Lean Business Analysis
Ideal Business Analysis
Imagine a business analysis process where stakeholders anticipate uncovering critical business needs with ease. They complete the analysis seamlessly, on time, and within budget, impressing executives with the efficient use of stakeholders' time and resources. The power of lean business analysis stems from identifying requirements accurately the first time, thanks to high stakeholder engagement and alignment around the organization's needs.
Designing Lean Analysis
Lean business analysis begins with strategy design - aligning stakeholders around the organization’s values, mission, and goals, then defining a path to realize the goals.
The Learn Strategy Design trail on Salesforce Trailhead starts with a Challenge Framing and Scoping module that shows how to clarify a project’s purpose and focuses stakeholders on the business problems to solve.
Software development success depends on defining, understanding, and agreeing to a realistic project scope. In strategy design, stakeholders define and constrain the business challenges within a scope. They should invest enough time and effort in strategy design to
Identify the business challenges.
Break the challenges down into manageable problems.
Understand the problems and the benefits of solving them.
Align the stakeholders around meeting the challenges.
Define each problem’s scope and get stakeholder buy-in.
Putting Challenges in Order
Once strategy design has broken down business challenges into manageable problems, stakeholders should rank the issues by dependency, urgency, and business impact.
For example, an organization wants to broaden its customer base, build customer loyalty and increase revenues. The executives decide to deploy three solutions from Salesforce; Sales Cloud, Marketing Cloud, and Service Cloud. At first, they want to deploy all three concurrently, but a Salesforce consultant points out the adverse impact of disrupting operations in three domains simultaneously.
The service stakeholders wanted to deploy Service Cloud first to prepare for the onslaught of new customers. The Salesforce consultant recommended they deploy Sales Cloud first to create account and contact records that the service team will need for cases. The stakeholders accepted the recommendation and deployed Sales Cloud first to meet service and marketing dependencies.
Slicing the Scope
Once the stakeholders have agreed on the scope, they should rank business needs during the discovery process. While business stakeholders usually want all the features as soon as possible, requirements could change while developing a solution to cover an enormous scope. Ranking requirements enables business analysts and architects to put them into smaller versions. They put the top-ranked features in the first version, allowing the stakeholders to try the most important features and provide feedback.
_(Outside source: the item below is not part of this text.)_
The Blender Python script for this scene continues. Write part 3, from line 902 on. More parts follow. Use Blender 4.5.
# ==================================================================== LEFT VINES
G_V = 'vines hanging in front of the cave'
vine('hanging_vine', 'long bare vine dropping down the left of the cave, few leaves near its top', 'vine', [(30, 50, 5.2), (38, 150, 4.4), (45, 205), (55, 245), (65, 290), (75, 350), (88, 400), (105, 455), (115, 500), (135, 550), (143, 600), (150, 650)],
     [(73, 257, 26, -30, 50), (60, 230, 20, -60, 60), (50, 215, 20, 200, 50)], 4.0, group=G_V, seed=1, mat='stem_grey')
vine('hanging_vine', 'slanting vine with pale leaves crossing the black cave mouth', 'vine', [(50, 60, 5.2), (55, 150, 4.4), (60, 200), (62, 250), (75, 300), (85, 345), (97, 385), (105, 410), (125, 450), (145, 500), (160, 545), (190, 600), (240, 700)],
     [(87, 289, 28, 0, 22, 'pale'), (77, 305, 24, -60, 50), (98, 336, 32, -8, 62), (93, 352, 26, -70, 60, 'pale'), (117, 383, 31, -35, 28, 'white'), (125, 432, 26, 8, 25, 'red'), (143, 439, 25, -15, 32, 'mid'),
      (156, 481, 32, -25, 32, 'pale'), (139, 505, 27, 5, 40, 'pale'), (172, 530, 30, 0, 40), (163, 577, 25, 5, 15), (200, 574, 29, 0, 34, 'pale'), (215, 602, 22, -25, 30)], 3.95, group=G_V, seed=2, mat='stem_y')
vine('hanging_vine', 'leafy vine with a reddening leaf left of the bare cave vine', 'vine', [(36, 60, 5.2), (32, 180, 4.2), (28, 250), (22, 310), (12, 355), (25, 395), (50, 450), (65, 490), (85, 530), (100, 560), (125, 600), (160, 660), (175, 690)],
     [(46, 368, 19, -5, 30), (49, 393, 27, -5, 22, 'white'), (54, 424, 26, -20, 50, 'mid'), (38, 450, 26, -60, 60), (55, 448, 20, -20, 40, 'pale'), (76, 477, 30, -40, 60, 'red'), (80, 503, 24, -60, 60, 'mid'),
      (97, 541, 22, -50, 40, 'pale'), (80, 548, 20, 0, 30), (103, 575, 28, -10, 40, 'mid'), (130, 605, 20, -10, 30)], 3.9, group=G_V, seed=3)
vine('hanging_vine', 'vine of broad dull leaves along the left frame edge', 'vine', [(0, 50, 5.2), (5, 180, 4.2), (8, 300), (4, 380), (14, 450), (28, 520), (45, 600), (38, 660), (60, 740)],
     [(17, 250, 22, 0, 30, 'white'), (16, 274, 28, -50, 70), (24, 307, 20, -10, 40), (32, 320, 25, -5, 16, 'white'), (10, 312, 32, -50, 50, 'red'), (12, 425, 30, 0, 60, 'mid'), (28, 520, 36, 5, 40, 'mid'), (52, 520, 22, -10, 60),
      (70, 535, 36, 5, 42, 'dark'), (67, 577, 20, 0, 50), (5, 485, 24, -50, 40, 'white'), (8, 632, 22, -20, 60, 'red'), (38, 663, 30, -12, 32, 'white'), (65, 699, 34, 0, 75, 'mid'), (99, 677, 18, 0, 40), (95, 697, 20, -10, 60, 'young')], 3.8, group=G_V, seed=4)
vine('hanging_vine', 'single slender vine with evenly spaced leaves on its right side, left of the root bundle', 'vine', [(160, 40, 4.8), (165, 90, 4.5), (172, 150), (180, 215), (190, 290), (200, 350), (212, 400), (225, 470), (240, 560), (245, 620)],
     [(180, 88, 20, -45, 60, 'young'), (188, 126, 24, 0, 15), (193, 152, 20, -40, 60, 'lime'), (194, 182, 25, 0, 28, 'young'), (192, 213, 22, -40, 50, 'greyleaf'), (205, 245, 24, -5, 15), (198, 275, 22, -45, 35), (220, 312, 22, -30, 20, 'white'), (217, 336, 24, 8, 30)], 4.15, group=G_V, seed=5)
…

Slicing the scope into small, manageable versions sets up agile development adapting to fast-changing requirements. Most business stakeholders realize that their organization’s needs change quickly and should appreciate agile development’s flexibility benefits. They will develop an agile mindset, continuously ranking requirements and sustaining focus on what’s important.
Leaning into Success
Embracing lean business analysis enables stakeholders to address business needs by strategically scoping and defining challenges effectively. This approach encompasses the following:
Segmenting challenges into manageable problems
Gaining a thorough understanding of these problems
Identifying the benefits of resolving them
Uniting stakeholders around shared objectives
Establishing each problem's scope
With an agreed-upon scope, stakeholders prioritize business needs during the discovery phase and divide the scope into manageable portions. This sets the stage for agile development, which is highly adaptable to evolving requirements, fostering an environment of continuous improvement and streamlined success.
Lean business analysis informed by strategy design streamlines the overall development process.